Already, Seager’s team is working with NASA to create a prototype—they plan on testing the mission sometime in 2017, with a full launch tentatively scheduled for 2022. She says that if they can do it for “anything under a billion dollars” it’ll be considered a success. If it works, the amount of information we can get about any given planet will be far beyond what we’ve been able to get with Kepler.

“We can look for greenhouse gases, measure its temperature and see if there are any gases that could have been created by life as we know it,” she said.

Of course, every star is different, and the Starshade has to both be precisely made and perfectly positioned for a telescope to actually be able to see anything. But launching a billion dollar satellite into space to look at exoplanets around just one star makes no sense, Seager said. So the Starshade has to be reconfigurable and repositionable. The team expects that it’ll be able to aim at a new star every 10 days or so.

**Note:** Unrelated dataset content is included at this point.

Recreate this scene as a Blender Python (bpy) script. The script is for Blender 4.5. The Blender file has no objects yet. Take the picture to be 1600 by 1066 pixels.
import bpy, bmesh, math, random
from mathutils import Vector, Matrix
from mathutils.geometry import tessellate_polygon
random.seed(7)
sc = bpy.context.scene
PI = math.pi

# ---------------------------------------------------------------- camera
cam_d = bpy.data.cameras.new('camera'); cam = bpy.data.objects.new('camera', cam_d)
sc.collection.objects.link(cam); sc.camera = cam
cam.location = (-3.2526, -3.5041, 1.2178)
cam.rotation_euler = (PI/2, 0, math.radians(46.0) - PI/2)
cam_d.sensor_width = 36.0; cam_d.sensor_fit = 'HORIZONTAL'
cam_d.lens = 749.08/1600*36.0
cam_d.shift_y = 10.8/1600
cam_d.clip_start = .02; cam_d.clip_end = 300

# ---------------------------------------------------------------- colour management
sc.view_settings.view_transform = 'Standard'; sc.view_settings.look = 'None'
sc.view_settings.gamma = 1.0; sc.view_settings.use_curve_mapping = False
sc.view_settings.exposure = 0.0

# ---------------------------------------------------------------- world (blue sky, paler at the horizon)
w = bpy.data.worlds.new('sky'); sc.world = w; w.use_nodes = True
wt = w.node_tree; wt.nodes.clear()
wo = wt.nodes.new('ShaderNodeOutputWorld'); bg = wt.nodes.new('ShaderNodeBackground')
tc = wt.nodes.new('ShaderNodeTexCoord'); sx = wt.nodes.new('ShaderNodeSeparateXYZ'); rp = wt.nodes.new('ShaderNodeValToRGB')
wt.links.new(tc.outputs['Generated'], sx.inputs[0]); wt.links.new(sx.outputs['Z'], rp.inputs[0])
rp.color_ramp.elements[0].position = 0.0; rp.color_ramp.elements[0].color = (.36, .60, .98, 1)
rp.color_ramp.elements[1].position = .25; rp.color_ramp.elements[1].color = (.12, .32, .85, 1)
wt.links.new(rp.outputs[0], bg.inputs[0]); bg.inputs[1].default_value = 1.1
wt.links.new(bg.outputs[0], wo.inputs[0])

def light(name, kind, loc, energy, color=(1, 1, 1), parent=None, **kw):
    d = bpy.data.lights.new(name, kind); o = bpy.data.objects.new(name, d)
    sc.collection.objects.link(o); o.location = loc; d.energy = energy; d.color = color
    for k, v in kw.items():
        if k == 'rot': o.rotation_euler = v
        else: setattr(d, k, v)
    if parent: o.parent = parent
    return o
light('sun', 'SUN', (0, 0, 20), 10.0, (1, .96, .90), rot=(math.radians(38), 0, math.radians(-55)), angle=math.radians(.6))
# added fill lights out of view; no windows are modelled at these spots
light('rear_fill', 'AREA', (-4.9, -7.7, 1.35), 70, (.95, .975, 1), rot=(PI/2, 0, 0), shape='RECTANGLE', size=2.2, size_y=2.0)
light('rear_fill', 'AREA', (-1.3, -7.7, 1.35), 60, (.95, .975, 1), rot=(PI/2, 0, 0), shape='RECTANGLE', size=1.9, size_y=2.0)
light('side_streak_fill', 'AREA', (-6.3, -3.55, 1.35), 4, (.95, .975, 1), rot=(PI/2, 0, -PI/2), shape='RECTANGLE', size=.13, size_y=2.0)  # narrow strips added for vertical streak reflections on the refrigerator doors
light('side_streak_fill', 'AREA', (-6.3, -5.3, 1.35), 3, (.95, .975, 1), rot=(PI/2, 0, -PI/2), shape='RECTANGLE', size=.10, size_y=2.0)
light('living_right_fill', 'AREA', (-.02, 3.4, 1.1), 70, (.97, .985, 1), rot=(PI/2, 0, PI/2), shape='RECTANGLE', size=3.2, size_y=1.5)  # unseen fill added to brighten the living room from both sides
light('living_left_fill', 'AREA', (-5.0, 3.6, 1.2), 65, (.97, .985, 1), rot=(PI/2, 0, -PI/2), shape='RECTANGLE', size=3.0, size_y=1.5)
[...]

“We can only point it at one star at a time, but it’s absolutely important that we reposition it,” she told me. “We’ll be able to move the telescope across the sky or we can move the Starshade.”

Kepler, so far, has given us an idea of where to look. Seager said that the plan is to use Starshade to fill in the missing pieces, so, eventually, humans will know where to meet other life. In fact, the team already has a list of a couple dozen planets and star systems that it'd first like to image.

“To the rest of the universe, our Earth is just another exoplanet,” she said. “We think our descendants might get to another planet around another star—we’re going to use these findings to give give them the map of places they might go.”